▸ **WORK TO BE COMPLETED**: Set down the data below from its first line to the line holding "MB().box(x0, x1, y0, y1, CEI, CEI", inclusive; omit all pictures.

▸ **DATA EXTRACT**:
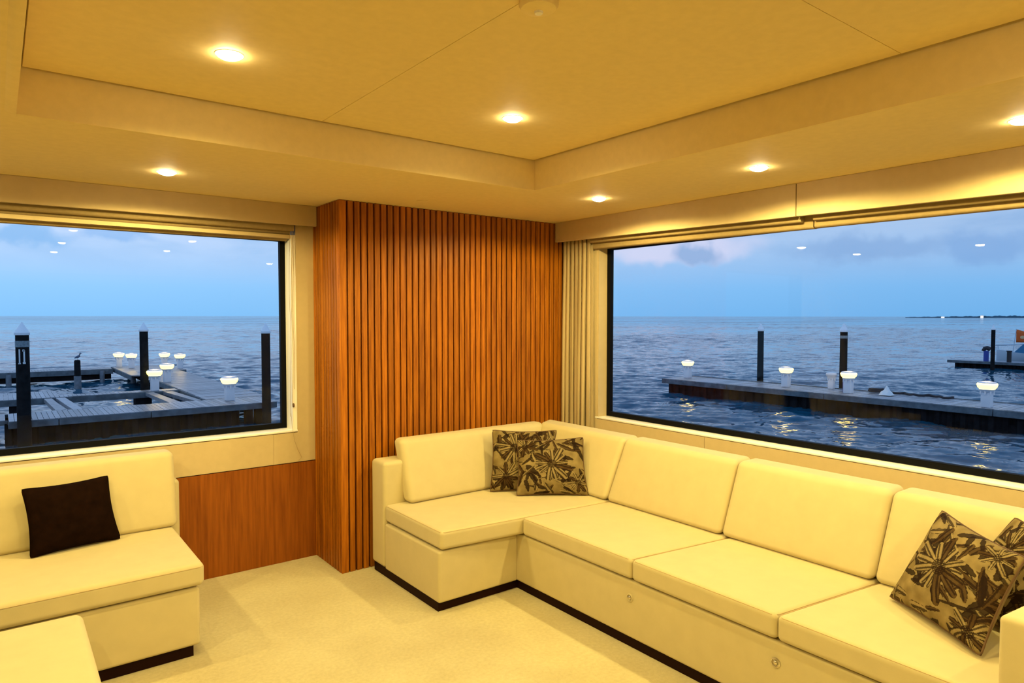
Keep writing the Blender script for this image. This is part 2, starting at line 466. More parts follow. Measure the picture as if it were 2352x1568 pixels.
# ceiling: lowered border with rounded lip around a raised tray
RX0, RX1, RY0, RY1 = 0.064, 2.19, -3.2, 2.67
ceil = empty('ceiling', (0, 0, SOF), 'cream padded ceiling with lowered border around a raised tray', kind='structure')
mb = MB()
mb.box(XL - .1, RX0, YB - .1, YF + .12, SOF, 2.45)
mb.box(RX1, XR + .12, YB - .1, YF + .12, SOF, 2.45)
mb.box(RX0, RX1, RY1, YF + .12, SOF, 2.45)
mb.box(RX0, RX1, YB - .1, RY0, SOF, 2.45)
mb.build('soffit', 'ceiling', ceil)
# rounded padded lip at the lower edge of the tray
mb = MB()
prof = [(0.0, 0.0), (0.0, -0.004), (0.012, -0.007), (0.022, -0.004), (0.03, 0.0)]
for (a, bq, nrm) in [((RX0, RY1), (RX1, RY1), (0, 1)), ((RX1, RY1), (RX1, RY0), (1, 0)), ((RX0, RY0), (RX0, RY1), (-1, 0))]:
    vs = []
    for (p0) in (a, bq):
        for (o_, z_) in prof:
            vs.append((p0[0] + nrm[0] * o_, p0[1] + nrm[1] * o_, SOF + z_))
    k = len(prof)
    mb.add(vs, [(i, i + 1, k + i + 1, k + i) for i in range(k - 1)])
mb.build('padded_lip', 'ceiling', ceil, smooth=True)
MB().box(RX0, RX1, RY0, RY1, CEI + 0.03, 2.40).build('tray_top', 'gap', ceil)
# three padded panels hung in the tray, thin seams between them
g = 0.018; s2 = 0.0006
for (x0, x1, y0, y1) in [(RX0 + g, 1.064 - s2, RY0 + g, RY1 - g), (1.064 + s2, RX1 - g, 0.915 + s2, RY1 - g), (1.064 + s2, RX1 - g, RY0 + g, 0.915 - s2)]:
    MB().box(x0, x1, y0, y1, CEI, CEI + 0.029).build('ceiling_panel', 'ceiling', ceil, bevel=0.0008, seg=1)

# left wall (window, teak dado), plane y = YF
LWX0, LWX1, LWZ0, LWZ1 = -0.42, 1.405, 0.773, 1.985
wl = empty('wall_left', (0, YF, 0), 'beige wall with teak lower panel behind the left sofa', kind='structure')
mb = MB()
D = 0.13
mb.box(XL - .1, LWX0, YF, YF + D, 0.585, SOF); mb.box(LWX1, XR + .1, YF, YF + D, 0.585, SOF)
mb.box(LWX0, LWX1, YF, YF + D, 0.585, LWZ0 - .012); mb.box(LWX0, LWX1, YF, YF + D, LWZ1, SOF)
mb.box(XL - .1, XR + .1, YF + .004, YF + D, 0.0, 0.585)
mb.build('wall_panel', 'wall', wl)
MB().box(-1.2, 1.52, YF - 0.002, YF + 0.004, 0.0, 0.581).build('teak_panel', 'teak', wl, bevel=0.001, seg=1)
MB().box(-1.2, 1.52, YF - 0.001, YF + 0.004, 0.581, 0.5852).build('panel_joint', 'kick', wl)
MB().box(1.262, 1.2628, YF - 0.0003, YF + 0.01, 0.5852, LWZ0 - .012).build('panel_seam', 'gap', wl)

# right wall, plane x = XR
RWY0, RWY1, RWZ0, RWZ1 = -0.9, 3.234, 0.772, 1.985
wr = empty('wall_right', (XR, 0, 0), 'beige wall below and beside the right window', kind='structure')
mb = MB()
mb.box(XR, XR + D, RWY1, YF + .1, 0, SOF); mb.box(XR, XR + D, YB - .1, RWY0, 0, SOF)
mb.box(XR + .012, XR + D, RWY0, RWY1, 0, RWZ0 - .012); mb.box(XR, XR + D, RWY0, RWY1, RWZ1, SOF)
mb.build('wall_panel', 'wall', wr)
for (y0, y1) in ((RWY0, 2.363), (2.3655, RWY1)):
    MB().box(XR - .001, XR + .012, y0, y1, 0.0, RWZ0 - .012).build('wall_panel', 'wall', wr)
# unseen rear and far-left walls close the cabin
tag(MB().box(XL - .1, XL, YB - .1, YF + .1, 0, SOF).build('wall_far_left', 'walnut'), 'dark walnut cabin wall outside the view', kind='structure')
tag(MB().box(XL - .1, XR + .1, YB - .1, YB, 0, SOF).build('wall_rear', 'walnut'), 'dark walnut cabin wall behind the camera', kind='structure')

# windows: black frame, pane, sill and side lining
def window(name, label, axis, plane, a0, a1, z0, z1, wall):
    w = empty(name, (plane if axis == 'x' else 0, plane if axis == 'y' else 0, z0), label, kind='structure')
    def bx(m_, n0, n1, p0, p1, q0, q1):
        if axis == 'y': m_.box(p0, p1, n0, n1, q0, q1)
        else: m_.box(n0, n1, p0, p1, q0, q1)
    fw = 0.030
    for (p0, p1, q0, q1) in ((a0, a1, z0, z0 + fw), (a0, a1, z1 - fw, z1), (a0, a0 + fw, z0 + fw, z1 - fw), (a1 - fw, a1, z0 + fw, z1 - fw)):
        m_ = MB(); bx(m_, plane, plane + .03, p0, p1, q0, q1); m_.build('window_frame', 'black', w)
    m_ = MB(); bx(m_, plane + .010, plane + .018, a0 + fw - .004, a1 - fw + .004, z0 + fw - .004, z1 - fw + .004); m_.build('window_pane', 'glass', w)
    m_ = MB(); bx(m_, wall - .0015, plane + .03, a0 - .03, a1 + .03, z0 - .014, z0 - .002); m_.build('window_sill', 'sill', w, bevel=.003)
    for (p0, p1) in ((a0 - .012, a0), (a1, a1 + (.027 if axis == 'y' else .0115))):
        m_ = MB(); bx(m_, wall + .002, plane + .03, p0, p1, z0 - .002, z1); m_.build('side_lining', 'sill' if axis == 'y' else 'wall', w)
    m_ = MB(); bx(m_, wall + .002, plane + .03, a0, a1, z1 - .02, z1); m_.build('top_lining', 'wall', w)
    return w
LG, RG = 4.03, 3.28
window('window_1', 'black framed window over the left sofa, jetty and sea outside', 'y', LG, LWX0, 1.377, 0.779, 1.925, YF)
window('window_2', 'wide black framed window over the long sofa, sea outside', 'x', RG, RWY0, 3.222, 0.777, 1.925, XR)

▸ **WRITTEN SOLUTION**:
Keep writing the Blender script for this image. This is part 2, starting at line 466. More parts follow. Measure the picture as if it were 2352x1568 pixels.
# ceiling: lowered border with rounded lip around a raised tray
RX0, RX1, RY0, RY1 = 0.064, 2.19, -3.2, 2.67
ceil = empty('ceiling', (0, 0, SOF), 'cream padded ceiling with lowered border around a raised tray', kind='structure')
mb = MB()
mb.box(XL - .1, RX0, YB - .1, YF + .12, SOF, 2.45)
mb.box(RX1, XR + .12, YB - .1, YF + .12, SOF, 2.45)
mb.box(RX0, RX1, RY1, YF + .12, SOF, 2.45)
mb.box(RX0, RX1, YB - .1, RY0, SOF, 2.45)
mb.build('soffit', 'ceiling', ceil)
# rounded padded lip at the lower edge of the tray
mb = MB()
prof = [(0.0, 0.0), (0.0, -0.004), (0.012, -0.007), (0.022, -0.004), (0.03, 0.0)]
for (a, bq, nrm) in [((RX0, RY1), (RX1, RY1), (0, 1)), ((RX1, RY1), (RX1, RY0), (1, 0)), ((RX0, RY0), (RX0, RY1), (-1, 0))]:
    vs = []
    for (p0) in (a, bq):
        for (o_, z_) in prof:
            vs.append((p0[0] + nrm[0] * o_, p0[1] + nrm[1] * o_, SOF + z_))
    k = len(prof)
    mb.add(vs, [(i, i + 1, k + i + 1, k + i) for i in range(k - 1)])
mb.build('padded_lip', 'ceiling', ceil, smooth=True)
MB().box(RX0, RX1, RY0, RY1, CEI + 0.03, 2.40).build('tray_top', 'gap', ceil)
# three padded panels hung in the tray, thin seams between them
g = 0.018; s2 = 0.0006
for (x0, x1, y0, y1) in [(RX0 + g, 1.064 - s2, RY0 + g, RY1 - g), (1.064 + s2, RX1 - g, 0.915 + s2, RY1 - g), (1.064 + s2, RX1 - g, RY0 + g, 0.915 - s2)]:
    MB().box(x0, x1, y0, y1, CEI, CEI + 0.029).build('ceiling_panel', 'ceiling', ceil, bevel=0.0008, seg=1)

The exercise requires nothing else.